Aim of the exercise:
Quote from the first line below through the line that contains "P = [Vector((-d, z)) for d, z in outl]", both included, and leave the pictures out.

[Records from a data collection]

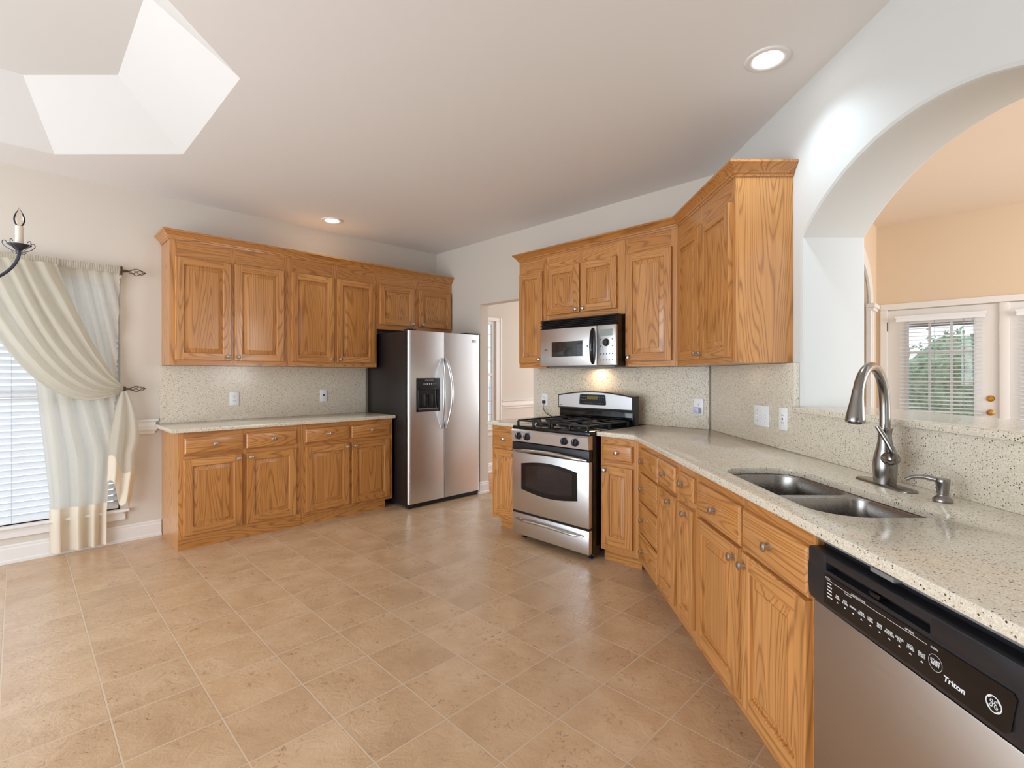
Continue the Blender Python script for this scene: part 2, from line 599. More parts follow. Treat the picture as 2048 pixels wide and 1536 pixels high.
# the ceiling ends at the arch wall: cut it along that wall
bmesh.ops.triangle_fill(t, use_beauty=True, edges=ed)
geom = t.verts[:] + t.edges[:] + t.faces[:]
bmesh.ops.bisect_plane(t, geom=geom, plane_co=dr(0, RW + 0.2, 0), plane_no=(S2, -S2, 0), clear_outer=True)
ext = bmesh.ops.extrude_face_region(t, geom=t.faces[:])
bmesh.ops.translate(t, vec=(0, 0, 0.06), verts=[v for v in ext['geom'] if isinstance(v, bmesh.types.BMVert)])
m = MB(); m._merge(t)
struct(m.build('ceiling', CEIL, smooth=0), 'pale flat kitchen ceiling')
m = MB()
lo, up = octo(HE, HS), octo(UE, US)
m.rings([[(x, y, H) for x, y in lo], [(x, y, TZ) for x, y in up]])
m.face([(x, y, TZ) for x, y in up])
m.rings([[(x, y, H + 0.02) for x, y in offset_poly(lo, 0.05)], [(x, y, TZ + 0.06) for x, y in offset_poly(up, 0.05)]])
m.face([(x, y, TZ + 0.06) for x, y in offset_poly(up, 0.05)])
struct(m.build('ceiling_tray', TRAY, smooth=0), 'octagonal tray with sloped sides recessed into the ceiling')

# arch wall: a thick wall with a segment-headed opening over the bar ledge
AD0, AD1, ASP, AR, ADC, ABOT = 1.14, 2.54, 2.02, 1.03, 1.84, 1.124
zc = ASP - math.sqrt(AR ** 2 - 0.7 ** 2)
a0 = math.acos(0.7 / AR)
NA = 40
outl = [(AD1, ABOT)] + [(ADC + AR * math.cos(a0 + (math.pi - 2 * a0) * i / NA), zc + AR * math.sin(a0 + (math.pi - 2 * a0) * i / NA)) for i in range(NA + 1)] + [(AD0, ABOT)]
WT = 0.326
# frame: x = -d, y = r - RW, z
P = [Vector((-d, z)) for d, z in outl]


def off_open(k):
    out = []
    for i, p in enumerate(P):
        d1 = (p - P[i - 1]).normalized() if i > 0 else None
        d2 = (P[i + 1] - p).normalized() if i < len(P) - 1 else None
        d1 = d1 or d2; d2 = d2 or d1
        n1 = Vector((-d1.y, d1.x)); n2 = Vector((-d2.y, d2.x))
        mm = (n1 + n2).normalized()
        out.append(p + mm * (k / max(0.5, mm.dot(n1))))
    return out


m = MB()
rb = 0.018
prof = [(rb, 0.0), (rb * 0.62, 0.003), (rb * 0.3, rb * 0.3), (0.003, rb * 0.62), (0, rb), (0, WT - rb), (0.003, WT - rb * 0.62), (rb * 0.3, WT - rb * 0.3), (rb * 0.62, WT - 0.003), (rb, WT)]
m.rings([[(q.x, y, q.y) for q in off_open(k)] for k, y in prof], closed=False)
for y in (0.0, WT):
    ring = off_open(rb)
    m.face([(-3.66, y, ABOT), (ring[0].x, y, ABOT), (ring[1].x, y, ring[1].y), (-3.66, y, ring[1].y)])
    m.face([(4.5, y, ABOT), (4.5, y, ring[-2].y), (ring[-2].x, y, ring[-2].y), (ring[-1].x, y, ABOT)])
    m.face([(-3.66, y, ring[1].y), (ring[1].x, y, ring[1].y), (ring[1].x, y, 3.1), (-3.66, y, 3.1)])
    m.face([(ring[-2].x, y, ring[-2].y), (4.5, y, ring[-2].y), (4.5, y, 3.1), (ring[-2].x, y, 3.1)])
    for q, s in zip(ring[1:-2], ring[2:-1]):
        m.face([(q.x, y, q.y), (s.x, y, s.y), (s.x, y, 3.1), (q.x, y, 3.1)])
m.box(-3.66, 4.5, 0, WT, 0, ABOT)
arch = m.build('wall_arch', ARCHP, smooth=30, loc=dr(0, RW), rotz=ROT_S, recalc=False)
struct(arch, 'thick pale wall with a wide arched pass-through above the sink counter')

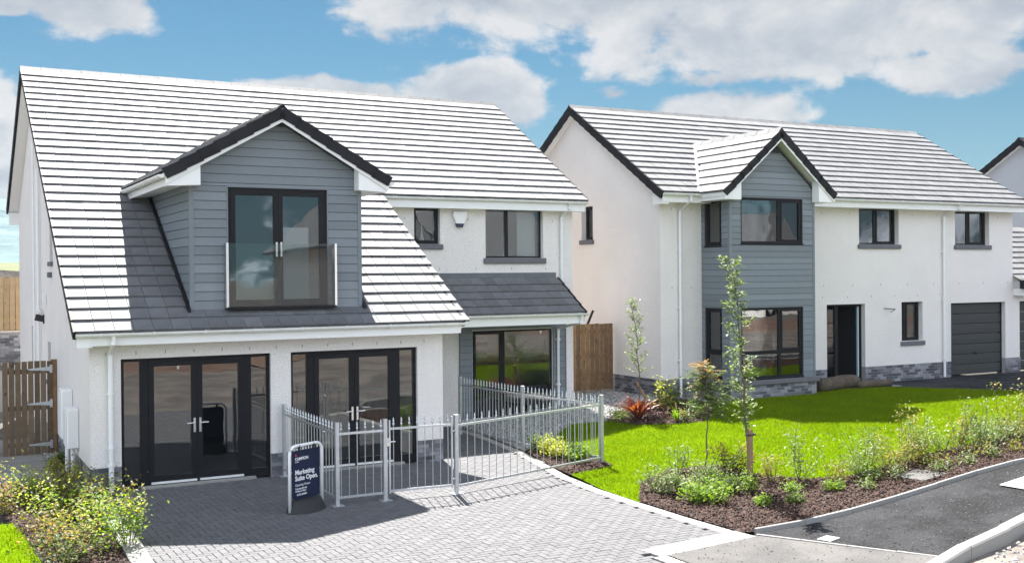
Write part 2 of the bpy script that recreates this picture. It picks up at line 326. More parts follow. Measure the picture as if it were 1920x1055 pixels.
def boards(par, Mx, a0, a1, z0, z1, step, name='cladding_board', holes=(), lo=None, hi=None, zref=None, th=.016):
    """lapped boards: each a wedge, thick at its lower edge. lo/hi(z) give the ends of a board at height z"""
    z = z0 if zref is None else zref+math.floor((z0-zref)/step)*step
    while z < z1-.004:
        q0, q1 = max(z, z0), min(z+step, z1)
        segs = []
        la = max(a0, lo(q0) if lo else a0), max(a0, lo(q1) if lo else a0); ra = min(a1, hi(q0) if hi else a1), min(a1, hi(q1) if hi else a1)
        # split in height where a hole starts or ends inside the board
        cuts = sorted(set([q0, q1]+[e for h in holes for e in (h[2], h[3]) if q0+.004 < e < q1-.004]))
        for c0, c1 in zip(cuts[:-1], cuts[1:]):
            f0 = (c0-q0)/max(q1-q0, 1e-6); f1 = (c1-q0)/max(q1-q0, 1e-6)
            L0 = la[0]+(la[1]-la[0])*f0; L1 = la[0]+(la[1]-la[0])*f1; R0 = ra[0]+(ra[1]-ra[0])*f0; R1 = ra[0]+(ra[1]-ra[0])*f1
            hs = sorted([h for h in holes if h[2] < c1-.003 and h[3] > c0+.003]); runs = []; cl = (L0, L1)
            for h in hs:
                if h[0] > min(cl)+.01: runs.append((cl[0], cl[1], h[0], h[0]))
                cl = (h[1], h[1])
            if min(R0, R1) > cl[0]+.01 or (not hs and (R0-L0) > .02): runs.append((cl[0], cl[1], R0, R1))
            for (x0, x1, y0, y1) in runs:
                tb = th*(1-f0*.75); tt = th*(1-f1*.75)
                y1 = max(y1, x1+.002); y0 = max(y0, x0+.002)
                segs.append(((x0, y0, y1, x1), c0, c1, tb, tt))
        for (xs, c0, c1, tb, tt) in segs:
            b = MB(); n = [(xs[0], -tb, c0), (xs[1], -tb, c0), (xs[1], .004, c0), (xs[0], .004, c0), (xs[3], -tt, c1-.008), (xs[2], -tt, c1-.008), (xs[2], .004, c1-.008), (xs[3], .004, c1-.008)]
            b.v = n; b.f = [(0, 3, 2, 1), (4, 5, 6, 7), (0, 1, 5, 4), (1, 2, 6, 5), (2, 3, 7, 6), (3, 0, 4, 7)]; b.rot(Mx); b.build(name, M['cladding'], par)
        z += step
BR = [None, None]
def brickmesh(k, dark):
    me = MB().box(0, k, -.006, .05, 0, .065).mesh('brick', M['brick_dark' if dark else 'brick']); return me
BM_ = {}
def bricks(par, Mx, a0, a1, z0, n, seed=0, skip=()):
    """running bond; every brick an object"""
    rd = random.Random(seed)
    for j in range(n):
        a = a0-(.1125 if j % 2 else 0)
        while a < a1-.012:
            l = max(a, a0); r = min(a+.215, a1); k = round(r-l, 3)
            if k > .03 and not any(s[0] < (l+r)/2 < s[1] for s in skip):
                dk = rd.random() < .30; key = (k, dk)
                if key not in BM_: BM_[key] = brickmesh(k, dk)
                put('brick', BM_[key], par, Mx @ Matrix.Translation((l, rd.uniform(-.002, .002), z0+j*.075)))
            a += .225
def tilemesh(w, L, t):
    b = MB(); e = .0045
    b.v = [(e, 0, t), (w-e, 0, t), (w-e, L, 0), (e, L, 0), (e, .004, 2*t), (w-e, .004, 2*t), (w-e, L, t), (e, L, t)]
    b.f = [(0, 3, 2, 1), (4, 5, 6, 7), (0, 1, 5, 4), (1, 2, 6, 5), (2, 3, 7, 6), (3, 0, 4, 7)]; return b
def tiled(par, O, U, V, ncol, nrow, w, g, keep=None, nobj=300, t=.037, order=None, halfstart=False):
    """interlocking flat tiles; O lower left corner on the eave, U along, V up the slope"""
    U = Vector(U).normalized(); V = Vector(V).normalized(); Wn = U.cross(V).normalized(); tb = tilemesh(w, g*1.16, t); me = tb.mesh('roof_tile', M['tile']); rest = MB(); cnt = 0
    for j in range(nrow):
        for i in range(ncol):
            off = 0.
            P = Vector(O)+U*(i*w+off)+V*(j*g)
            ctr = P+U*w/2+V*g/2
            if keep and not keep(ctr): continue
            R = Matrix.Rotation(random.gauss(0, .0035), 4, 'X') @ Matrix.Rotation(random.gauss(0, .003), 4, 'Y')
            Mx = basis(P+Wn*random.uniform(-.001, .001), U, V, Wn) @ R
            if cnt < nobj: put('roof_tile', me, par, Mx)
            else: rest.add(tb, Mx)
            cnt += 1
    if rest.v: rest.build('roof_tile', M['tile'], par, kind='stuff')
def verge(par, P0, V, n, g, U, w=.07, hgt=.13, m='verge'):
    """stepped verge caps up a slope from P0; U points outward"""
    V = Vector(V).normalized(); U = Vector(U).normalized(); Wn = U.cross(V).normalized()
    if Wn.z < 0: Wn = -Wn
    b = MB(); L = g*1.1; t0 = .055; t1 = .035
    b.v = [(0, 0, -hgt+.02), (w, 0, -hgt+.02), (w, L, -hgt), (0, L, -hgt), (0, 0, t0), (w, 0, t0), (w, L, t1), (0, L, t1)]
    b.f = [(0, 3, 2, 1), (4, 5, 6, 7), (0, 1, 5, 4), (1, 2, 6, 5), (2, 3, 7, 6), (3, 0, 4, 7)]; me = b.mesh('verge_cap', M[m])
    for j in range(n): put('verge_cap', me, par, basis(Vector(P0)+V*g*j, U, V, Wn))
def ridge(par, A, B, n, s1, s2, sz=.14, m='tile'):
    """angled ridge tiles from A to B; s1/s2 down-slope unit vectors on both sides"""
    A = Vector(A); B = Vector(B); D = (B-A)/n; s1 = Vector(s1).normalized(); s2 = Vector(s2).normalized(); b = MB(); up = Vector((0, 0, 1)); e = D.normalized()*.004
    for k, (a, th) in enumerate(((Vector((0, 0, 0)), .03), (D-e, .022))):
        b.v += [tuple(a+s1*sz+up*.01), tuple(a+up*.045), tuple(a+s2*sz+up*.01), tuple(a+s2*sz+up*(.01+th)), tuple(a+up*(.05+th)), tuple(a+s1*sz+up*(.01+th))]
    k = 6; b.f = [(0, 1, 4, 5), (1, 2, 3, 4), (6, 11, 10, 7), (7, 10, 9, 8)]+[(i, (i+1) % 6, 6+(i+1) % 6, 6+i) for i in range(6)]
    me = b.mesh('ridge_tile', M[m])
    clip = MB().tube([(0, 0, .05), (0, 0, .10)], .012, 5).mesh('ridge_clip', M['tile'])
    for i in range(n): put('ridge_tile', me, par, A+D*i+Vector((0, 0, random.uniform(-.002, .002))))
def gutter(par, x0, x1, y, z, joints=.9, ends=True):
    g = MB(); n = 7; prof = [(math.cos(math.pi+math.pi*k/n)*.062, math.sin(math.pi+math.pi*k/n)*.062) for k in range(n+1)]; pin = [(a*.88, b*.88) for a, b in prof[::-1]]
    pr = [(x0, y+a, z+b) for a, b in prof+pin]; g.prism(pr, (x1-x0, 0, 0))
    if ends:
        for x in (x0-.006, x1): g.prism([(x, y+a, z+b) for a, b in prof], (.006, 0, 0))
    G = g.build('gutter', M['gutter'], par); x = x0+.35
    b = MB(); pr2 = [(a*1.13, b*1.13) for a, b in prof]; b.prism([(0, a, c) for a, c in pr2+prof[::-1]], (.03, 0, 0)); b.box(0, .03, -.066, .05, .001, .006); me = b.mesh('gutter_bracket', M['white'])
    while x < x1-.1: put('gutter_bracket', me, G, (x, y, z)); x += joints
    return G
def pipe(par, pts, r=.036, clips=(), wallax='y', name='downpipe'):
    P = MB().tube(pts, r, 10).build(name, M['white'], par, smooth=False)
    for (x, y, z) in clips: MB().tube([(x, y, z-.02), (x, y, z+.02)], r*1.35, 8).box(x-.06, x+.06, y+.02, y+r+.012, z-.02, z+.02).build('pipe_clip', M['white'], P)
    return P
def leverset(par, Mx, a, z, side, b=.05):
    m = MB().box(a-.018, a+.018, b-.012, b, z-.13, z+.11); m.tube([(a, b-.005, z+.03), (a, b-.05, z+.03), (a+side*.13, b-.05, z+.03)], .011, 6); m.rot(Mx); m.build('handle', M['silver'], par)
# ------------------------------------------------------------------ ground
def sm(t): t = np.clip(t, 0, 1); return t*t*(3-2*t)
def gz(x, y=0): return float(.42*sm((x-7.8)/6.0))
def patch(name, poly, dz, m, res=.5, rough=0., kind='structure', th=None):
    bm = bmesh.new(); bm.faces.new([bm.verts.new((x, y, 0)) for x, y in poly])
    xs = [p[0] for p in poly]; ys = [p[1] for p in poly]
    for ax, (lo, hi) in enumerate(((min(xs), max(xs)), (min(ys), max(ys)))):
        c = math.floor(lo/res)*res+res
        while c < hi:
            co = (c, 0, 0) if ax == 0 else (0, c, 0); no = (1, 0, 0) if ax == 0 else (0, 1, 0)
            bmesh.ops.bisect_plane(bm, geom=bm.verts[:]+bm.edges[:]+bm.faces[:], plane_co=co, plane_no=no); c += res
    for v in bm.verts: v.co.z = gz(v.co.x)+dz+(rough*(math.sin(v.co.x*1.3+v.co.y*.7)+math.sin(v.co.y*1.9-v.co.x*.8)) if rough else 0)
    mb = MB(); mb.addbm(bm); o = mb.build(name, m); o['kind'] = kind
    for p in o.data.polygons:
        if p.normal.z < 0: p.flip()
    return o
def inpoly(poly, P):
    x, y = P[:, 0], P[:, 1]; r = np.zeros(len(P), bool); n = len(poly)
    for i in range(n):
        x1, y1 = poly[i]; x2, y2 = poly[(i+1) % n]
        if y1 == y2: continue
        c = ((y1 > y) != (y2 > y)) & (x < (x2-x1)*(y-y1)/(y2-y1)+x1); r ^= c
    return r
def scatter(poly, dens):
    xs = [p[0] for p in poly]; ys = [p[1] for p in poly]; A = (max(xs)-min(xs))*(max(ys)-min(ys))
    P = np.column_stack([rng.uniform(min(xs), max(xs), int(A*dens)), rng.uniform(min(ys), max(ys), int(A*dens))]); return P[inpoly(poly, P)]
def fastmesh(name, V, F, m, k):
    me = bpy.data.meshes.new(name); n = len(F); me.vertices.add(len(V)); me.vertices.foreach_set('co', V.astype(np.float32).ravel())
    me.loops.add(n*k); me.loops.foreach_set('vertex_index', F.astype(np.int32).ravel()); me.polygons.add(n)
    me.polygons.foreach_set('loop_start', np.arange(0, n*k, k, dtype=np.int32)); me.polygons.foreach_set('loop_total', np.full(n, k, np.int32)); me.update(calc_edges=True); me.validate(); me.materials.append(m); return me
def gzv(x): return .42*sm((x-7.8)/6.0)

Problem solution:
Continue the Blender Python script for this scene: part 2, from line 599. More parts follow. Treat the picture as 2048 pixels wide and 1536 pixels high.
# the ceiling ends at the arch wall: cut it along that wall
bmesh.ops.triangle_fill(t, use_beauty=True, edges=ed)
geom = t.verts[:] + t.edges[:] + t.faces[:]
bmesh.ops.bisect_plane(t, geom=geom, plane_co=dr(0, RW + 0.2, 0), plane_no=(S2, -S2, 0), clear_outer=True)
ext = bmesh.ops.extrude_face_region(t, geom=t.faces[:])
bmesh.ops.translate(t, vec=(0, 0, 0.06), verts=[v for v in ext['geom'] if isinstance(v, bmesh.types.BMVert)])
m = MB(); m._merge(t)
struct(m.build('ceiling', CEIL, smooth=0), 'pale flat kitchen ceiling')
m = MB()
lo, up = octo(HE, HS), octo(UE, US)
m.rings([[(x, y, H) for x, y in lo], [(x, y, TZ) for x, y in up]])
m.face([(x, y, TZ) for x, y in up])
m.rings([[(x, y, H + 0.02) for x, y in offset_poly(lo, 0.05)], [(x, y, TZ + 0.06) for x, y in offset_poly(up, 0.05)]])
m.face([(x, y, TZ + 0.06) for x, y in offset_poly(up, 0.05)])
struct(m.build('ceiling_tray', TRAY, smooth=0), 'octagonal tray with sloped sides recessed into the ceiling')

# arch wall: a thick wall with a segment-headed opening over the bar ledge
AD0, AD1, ASP, AR, ADC, ABOT = 1.14, 2.54, 2.02, 1.03, 1.84, 1.124
zc = ASP - math.sqrt(AR ** 2 - 0.7 ** 2)
a0 = math.acos(0.7 / AR)
NA = 40
outl = [(AD1, ABOT)] + [(ADC + AR * math.cos(a0 + (math.pi - 2 * a0) * i / NA), zc + AR * math.sin(a0 + (math.pi - 2 * a0) * i / NA)) for i in range(NA + 1)] + [(AD0, ABOT)]
WT = 0.326
# frame: x = -d, y = r - RW, z
P = [Vector((-d, z)) for d, z in outl]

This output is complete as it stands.